Math can be hard even for very smart people

50 McCosh Hall an autumn evening in 1956. The place was packed. Chen Ning Yang was speaking about parity violation. Most of the people there had little idea (including me) of what he did, but wanted to be eyewitnesses to history.. But we knew that what he did was important and likely to win him the Nobel (which happened the following year).

That’s not why Yang is remembered today (even though he’s apparently still alive at 98). Before that he and Robert Mills were trying to generalize Maxwell’s equations of electromagnetism so they would work in quantum mechanics and particle physics. Eventually this led Yang and Mills to develop the theory of nonAbelian gauge fields which pervade physics today.
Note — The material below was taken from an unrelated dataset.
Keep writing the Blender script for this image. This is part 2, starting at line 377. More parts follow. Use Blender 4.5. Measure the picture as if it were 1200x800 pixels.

Yang and James Simons (later the founder of Renaissance technologies and already a world class mathematician — Chern Simons theory) later wound up at Stony Brook. Simons, told him that gauge theory must be related to connections on fiber bundles and pointed him to Steenrod’s The Topology of Fibre Bundles. So he tried to read it and “learned nothing. The language of modern mathematics is too cold and abstract for a physicist.”

Another Yang quote “There are only two kinds of math books: Those you cannot read beyond the first sentence, and those you cannot read beyond the first page.”

So here we have a brilliant man who invented significant mathematics (gauge theory) along with Mills, unable to understand a math book written about the exact same subject (connections on fiber bundles).